New bids will be solicited, with an eye to scheduling the work to start next September.
Chesterfield Associates asked to have its $444,275 bid withdrawn. The other bids were from Kingsbury Companies LLC for $529,400 and H.E. Callahan Construction for $1.06 million.
“I spoke with (the Maine Department of) Inland Fisheries and Wildlife and they agree that fall is a great time to do the project,” Town Manager Butch Asselin said. “It will have no bearing on spawning, better construction prices and take less time to complete. Fall is a more quiet time on the lake.”
Local residents took the opportunity to share their thoughts on the project.
Scott Bernardy of Otisfield said he supported the decision to delay the project. He suggested that lowering the lake level over the winter will help the dam withstand the pressures of snowmelt and spring rains.
Bernardy also spoke about the need to draft a comprehensive plan for repairing and maintaining the dam as a whole, and involving neighboring towns — Otisfield, Casco and Poland — with properties on the lake.
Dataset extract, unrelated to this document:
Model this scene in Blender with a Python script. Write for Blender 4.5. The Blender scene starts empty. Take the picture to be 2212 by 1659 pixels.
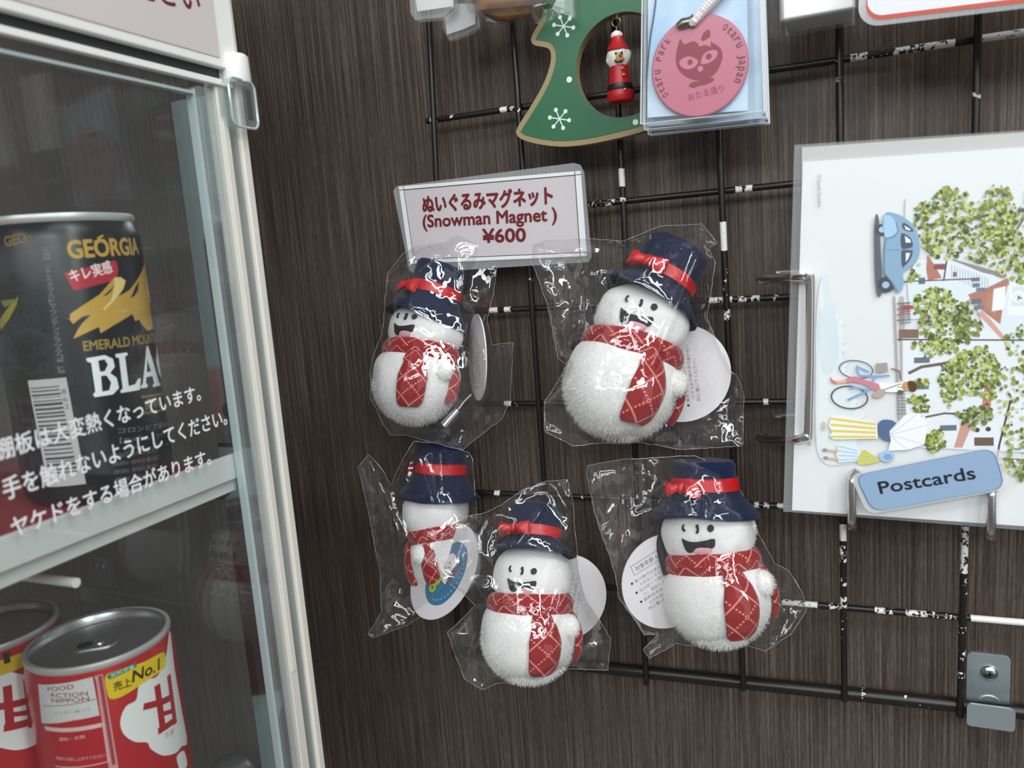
import bpy, bmesh, math, random
import numpy as np
from mathutils import Vector, Matrix, noise
from mathutils.geometry import tessellate_polygon, delaunay_2d_cdt
from mathutils.bvhtree import BVHTree

SC = bpy.context.scene
COL = SC.collection
random.seed(7)
# All lengths below are in millimetres from the top-left crossing of the wire grid
# (X right along the wall, Y into the wall, Z up); ZB lifts that point to its height above the floor.
MM, ZB = 0.001, 1.5
def P(v): return Vector((v[0]*MM, v[1]*MM, v[2]*MM + ZB))

# ------------------------------------------------------------------ camera
F_PX = 1698.03
CAM = np.array([199.904, -384.937, -73.164])
ROT = np.array([[0.92113125, 0.38212481, -0.07414744],
                [-0.00712096, -0.17391247, -0.98473537],
                [-0.38918698, 0.90759852, -0.15747512]])
cd = bpy.data.cameras.new('camera')
cam = bpy.data.objects.new('camera', cd); COL.objects.link(cam)
cd.sensor_width = 36.0; cd.lens = F_PX/2212*36
cd.clip_start = 0.01; cd.clip_end = 50
m = Matrix.Identity(4)
for i in range(3):
    m[i][0] = ROT[0][i]; m[i][1] = -ROT[1][i]; m[i][2] = -ROT[2][i]
m.translation = P(CAM)
cam.matrix_world = m
cd.dof.use_dof = True; cd.dof.focus_distance = 0.39; cd.dof.aperture_fstop = 11
SC.camera = cam

# ------------------------------------------------------------------ world, lights, exposure
w = bpy.data.worlds.new('world'); SC.world = w; w.use_nodes = True
w.node_tree.nodes['Background'].inputs[0].default_value = (0.93, 0.97, 1.0, 1)
w.node_tree.nodes['Background'].inputs[1].default_value = 0.24
def area(name, loc, target, sx, sy, power, col=(1, 1, 1)):
    l = bpy.data.lights.new(name, 'AREA'); l.shape = 'RECTANGLE'; l.size = sx; l.size_y = sy
    l.energy = power; l.color = col
    o = bpy.data.objects.new(name, l); COL.objects.link(o)
    o.location = P(loc)
    d = P(target) - P(loc)
    o.rotation_euler = d.to_track_quat('-Z', 'Y').to_euler()
    return o
COOL = (0.95, 0.98, 1.0)
area('overhead_area_light', (620, -560, 820), (140, 0, -130), 1.2, 0.08, 5.0, COOL)
area('overhead_area_light', (260, -1150, 950), (100, 0, -150), 1.2, 0.12, 5.0, COOL)
area('overhead_area_light', (1150, -700, 700), (150, 0, -130), 0.12, 1.2, 12.0, COOL)
area('overhead_area_light', (-500, -1700, 900), (100, 0, -150), 0.15, 1.2, 4.5, COOL)
area('overhead_area_light', (900, -2000, 950), (100, 0, -150), 1.2, 0.2, 14.0, COOL)
area('overhead_area_light', (-300, -2700, 980), (100, 0, -150), 1.2, 0.22, 14.0, COOL)  # added far behind the camera to raise highlights on the bag film
area('overhead_area_light', (500, -3500, 1000), (100, 0, -150), 1.2, 0.25, 18.0, COOL)  # another distant light added for the bag highlights
area('overhead_area_light', (1700, -2700, 980), (100, 0, -150), 1.2, 0.22, 18.0, COOL)  # distant light added at the right, also for glints on the bags
area('side_fill_light', (1500, -1300, -50), (100, 0, -150), 0.9, 1.4, 3.0, (1.0, 0.99, 0.97))  # broad fill added from the right side, not a known window
SC.view_settings.view_transform = 'Standard'; SC.view_settings.look = 'None'
SC.view_settings.gamma = 1; SC.view_settings.use_curve_mapping = False
SC.view_settings.exposure = -0.40
SC.cycles.transparent_max_bounces = 32
SC.cycles.max_bounces = 10

# ------------------------------------------------------------------ helpers
def lin(h):
    if isinstance(h, str):
        h = h.lstrip('#'); c = [int(h[i:i+2], 16)/255 for i in (0, 2, 4)]
    else: c = list(h)
    return tuple(x/12.92 if x <= .04045 else ((x+.055)/1.055)**2.4 for x in c) + (1.0,)
def ray(u, v): return ROT.T @ np.array([(u-1106)/F_PX, (v-829.5)/F_PX, 1.0])
def at_y(px, y):
    d = ray(*px); return CAM + d*((y-CAM[1])/d[1])
def at_x(px, x):
    d = ray(*px); return CAM + d*((x-CAM[0])/d[0])
def at_t(px, t): return CAM + ray(*px)*t
def to_px(p):
    q = ROT @ (np.array(p)-CAM); return (F_PX*q[0]/q[2]+1106, F_PX*q[1]/q[2]+829.5, q[2])
CR, CU, CB = ROT[0], -ROT[1], -ROT[2]        # camera right, up, towards the viewer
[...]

“The town of Otisfield is not going to give more than $5,000 a year, as they’ve done for years, without a comprehensive plan,” Bernardy said.
Bill Booth and Jim Skinner, both of Oxford, agreed with Bernardy.
“We need a strategy for the dam and we need the other towns on board,” Booth said.
He urged the board to consider repairing stop logs for the east gate on the dam at a cost of $50,000 to $100,000 while Oxford pursues a comprehensive plan for the dam as a whole, not just one section that may cost more than $1 million to rehabilitate.
“The discovery of bowed boards in the dam spurred action to rehabilitate,” Skinner said. “But the temporary repairs done have put other sections of the dam at more risk from increased pressure.”
Codes Enforcement Officer Joelle Corey-Whitman updated selectmen on several junkyards. She said she just learned a junkyard at 332 Robinson Hill Road is facing foreclosure.
Corey-Whitman recommended delaying action on the property for zoning violations because she expected it will be easier for the town to work with the bank possessing it.
The property is jointly owned by Irene Kimball and her granddaughter, Shannon Mason. They had been required by settlement agreement reached in Paris District Court to bring the property into compliance by July 1, 2019, but had not done so.
At the board’s request, Corey-Whitman will also check if fences along junkyards on Station Road and Main Street are in compliance with ordinances. She said another junkyard on Tiger Hill Road was out of compliance because of missed application deadlines.